Quando se converteu ao Cristianismo, Paulo de Tarso necessitou externar a sua nova condição de vida nas muitas privações que se impôs, aos companheiros de ideal que, num primeiro momento, duvidavam da sinceridade de seus propósitos.
Interessante ainda constatarmos, em nossos estudos, que a chamada técnica mediúnica, envolvendo os meandros da sintonia mental, em nenhum instante preocupa o grande missivista que, em suas exortações às Comunidades Cristãs, enfatiza a importância da Moral Evangélica.
Paulo ensinava mediunidade, nos contatos que ele e muitos irmãos mantinham com o Mundo Espiritual, demonstrando que, em essência, a desejada sintonia com os Espíritos Superiores está mais relacionada com o sentimento do que com o intelecto. Os Espíritos de ordem elevada preferem trabalhar com a emoção do medianeiro, porquanto a emoção identifica a natureza do homem mais do que os seus próprios pensamentos, os quais, por vezes, não passam de uma roupagem externa de sua personalidade.
Mais significativo, pois, do que ser intérprete da palavra dos desencarnados é ser médium na exemplificação das virtudes que todos somos chamados a conquistar”.
[1] - KARDEC, Allan.
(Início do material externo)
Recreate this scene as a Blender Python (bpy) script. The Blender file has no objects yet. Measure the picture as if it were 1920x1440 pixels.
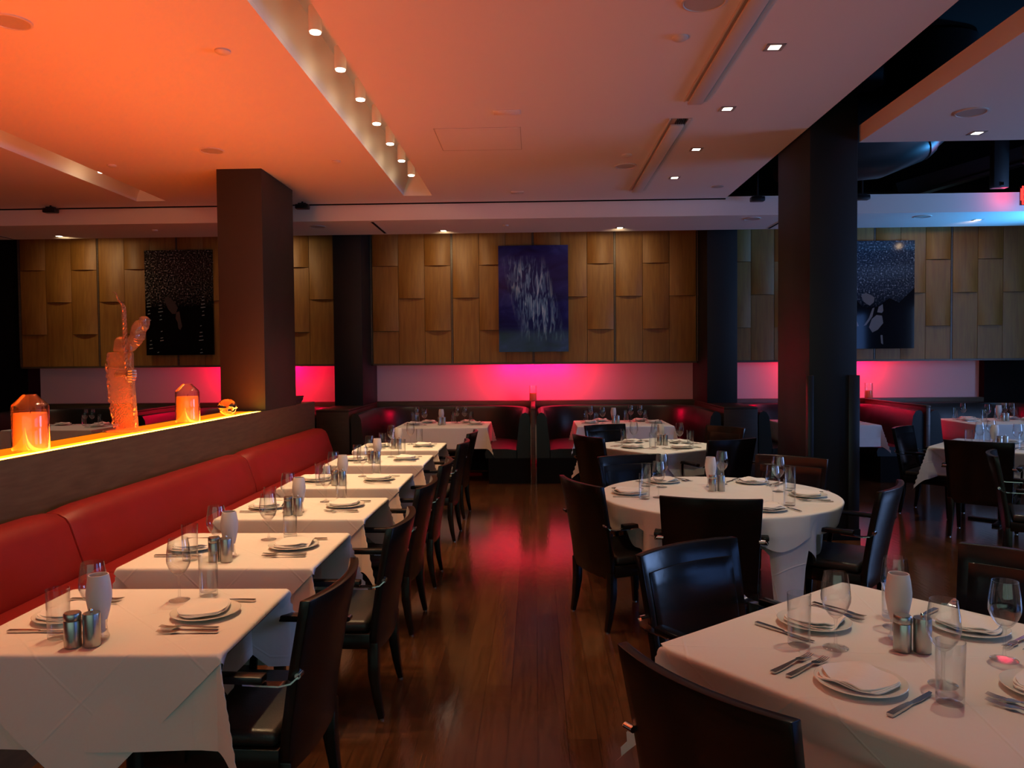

O Livro dos Médiuns. 71.ed. Rio [de Janeiro]: FEB, 2003, 2ª parte, cap. XX, item 226, § 9.
[2] - KARDEC, Allan. O Livro dos Médiuns. 71.ed. Rio [de Janeiro]: FEB, 2003, 2ª parte, cap. XX.
[3] - KARDEC, Allan. O Livro dos Médiuns. 71.ed. Rio [de Janeiro]: FEB, 2003, 2ª parte, cap. XX, itens 227 e 228.
[4] - 1 Timóteo, 4:12
[5] - BACCELLI, C.A. No mundo da mediunidade. 2.ed. Uberaba: LEEPP, 2002.